How is the weight calculated?

The part is split into a solid shell and a hollow interior. Shell volume is approximated as surface area times wall thickness plus top and bottom skins. The interior is the remaining volume, of which only the infill percentage is filled. Total material volume times the material density gives the weight.

Why does 0 percent infill still have weight?

Even hollow prints have solid walls and solid top and bottom surfaces. At 0 percent infill the weight is just the shell. Increasing infill only adds material inside that shell, which is why the jump from 0 to 20 percent is smaller than people expect.

Does doubling infill double the weight?

No. Because the shell is fixed, doubling infill from 20 to 40 percent only doubles the interior contribution, not the whole part. For a thin-walled part with a large interior the change is bigger; for a small, thick-walled part the shell dominates and infill barely matters.

How do I find part volume and surface area?

PrusaSlicer shows volume under Object then Model Info. Cura lists volume in the model information sidebar. Surface area can be read from CAD software or a mesh tool like MeshLab using Compute Geometric Measures. Volume is in cubic centimeters and area in square centimeters.

What infill should I choose for a functional part?

15-20 percent suits decorative and light-duty parts. Functional parts under mechanical load typically use 40-60 percent. Above 60 percent the strength gains diminish while weight and print time keep climbing, so reserve high infill for genuinely load-bearing components.

Infill Density to Weight Calculator

See exactly how much weight (and therefore material and cost) each infill setting adds to a print. The calculator separates the always-solid shell from the variable interior so you can find the lightest setting that still does the job.

How it works

A printed part is two regions: a solid shell and a partly-filled interior.

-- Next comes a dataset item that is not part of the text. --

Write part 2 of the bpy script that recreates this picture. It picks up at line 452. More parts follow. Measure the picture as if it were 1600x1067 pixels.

Shell volume is approximated from the surface area and wall thickness, plus the top and bottom solid skins:

shell volume ≈ surface area × wall thickness + top/bottom skin

Interior volume is whatever is left:

interior = part volume − shell volume

Only the infill fraction of that interior is filled:

infill volume = interior × (infill % ÷ 100)

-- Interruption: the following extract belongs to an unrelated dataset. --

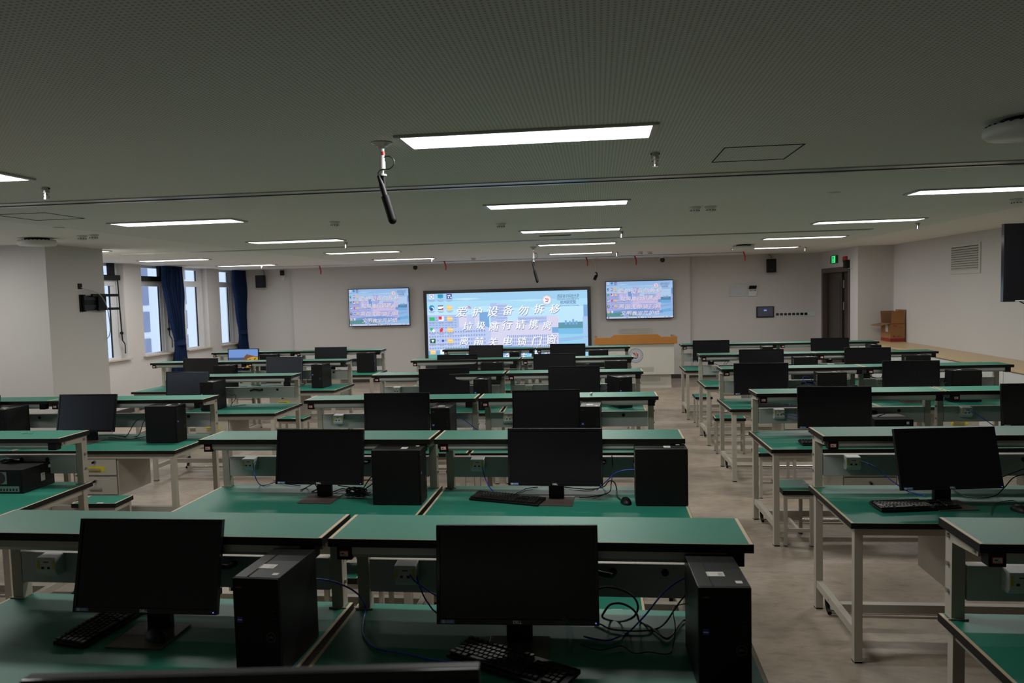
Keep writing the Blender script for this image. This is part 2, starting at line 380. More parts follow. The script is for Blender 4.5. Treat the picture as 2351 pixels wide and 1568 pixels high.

Total material and weight:

material volume = shell volume + infill volume

weight (g) = material volume (cm³) × density (g/cm³)

PLA density is 1.24 g/cm³, PETG 1.27, ABS 1.04 — picked automatically from the material selector.

Why infill matters less than people expect

Because the shell is fixed, raising infill only changes the interior contribution. For a thick-walled part the shell can dominate, so going from 20% to 40% infill might add only a few grams. For a thin-walled, voluminous part the interior is large and the same change adds much more. The comparison table makes this trade-off explicit per part.

Example

A 50 cm³ part with 90 cm² surface area, 1.2mm walls, 0.8mm top/bottom skins, printed in PLA:

shell volume ≈ 90 × 0.12 + a thin skin term ≈ 11-14 cm³
at 20% infill, interior fill adds roughly (50 − 13) × 0.20 ≈ 7.4 cm³
total material ≈ 20.4 cm³ → weight ≈ 20.4 × 1.24 ≈ 25 g

Bumping to 40% infill adds about another 7 cm³ of material (~9 g). Use the table to pick the lightest infill that meets your strength needs. All computation happens locally in your browser.